Cost is a key factor, often the only one. The arguments around why outsourcing is more cost effective are well rehearsed but there are other factors that carry weight.

 

Time

By when do you need your business process up and running?  Putting a time window on this decision should focus your strategy.

 

In any process you need to consider the time impact of a number of key areas including:

  1. Recruitment and staff training
  2. Delivery of the work
  3. Team management and reporting
  4. Quality control
  5. Process review

An outsourcer could, for example, implement an outbound sales campaign months faster than you would, starting from scratch.

 

If you do the work in-house you have to deal with all aspects, if you outsource you might reasonable only have to consider the last two.

Quality

Quality is a big one. You have a great product or service, but are you the best you could be at customer support? Ongoing management and refinement is time consuming and your quality will start low if you don’t have prior experience. Also, staff churn might well dilute your in-house which will affect the quality of team performance.

 

BPO Cost Models

Every model

In every outsourcing model there is an administrative overhead and for sales processes there are often commission charges which may vary greatly as will the minimum wage in the country that operates the outsourcing operation.

 

Cost per Seat

This is the closest model to hiring your own staff and consequently every person hired is charged to you. You are paying for someone else to just handle primary staffing issues such as ensuring enough people are available every day.

 

Cost per Call / Contact

This is where you only pay for the time that staff are on the phone or dealing with your clients or prospects, often this is more cost-effective than the Cost per Seat model.

 

 Cost per Case

This model encourages the outsourcer to deliver First Contact Resolution. If the case extends over multiple contacts there is still only one charge. The downside can be a high charge per case.

 

Cost per Time (Cost per Working Minute and Cost per Working Hour)

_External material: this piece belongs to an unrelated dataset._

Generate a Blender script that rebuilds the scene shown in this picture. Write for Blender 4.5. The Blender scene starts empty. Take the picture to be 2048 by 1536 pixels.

Here, you only pay when staff are working. This falls between Cost per Seat and Cost per Call.

 

Bureau services

This approach works effectively for well-run contact centres. They deploy the same agents across different campaigns and generally charge on cost per call basis. In the right circumstances, this model can work extremely well for the outsourcer and the client.

 

 

Which cost model works best?

Working out the best cost model for you requires a clear view of your contact patterns, call volumes and call durations. The next, and trickier, aspect is working out the resource cost of doing the work yourself, factoring in elements such as recruitment, training, sickness and holidays. The more existing metrics you have, the easier this calculation will be.

 

With accurate numbers you can make an informed decision before you even approach an outsourcer. If the information simply isn’t available in a trustworthy form, a good outsourcer can gather this for you. Keep the situation under review though as, over time, the best model for you may change.

 

Systems

The system on which your process is run will depend on the outsourcer chosen and, perhaps, on the cost model as well. In any case, to keep abreast of what’s happening with your process you need to be able to see your analytics data. You should not have to ask the provider to provide reports but should be able to deep dive into the system yourself, at any time and cloud based systems such as bxp are ideally place to match this requirement.

 

The system is critical to delivery and some businesses now provide the system to the outsourcer.

 

Quality

Your outsourcer should also provide the facility to record random calls for review and should have an integrated customer scoring system.

 

What do you have to lose?

The first thing you’ll lose when you outsource is hands-on experience but cost and resource availability may not be on your side.

 

Organisations learn from business challenges and refine their offering to match changing environments but an outsourcer can add a layer of insulation which may unwittingly conceal some of these insights. This is why choosing a business that wants to be a partner not just a supplier is key.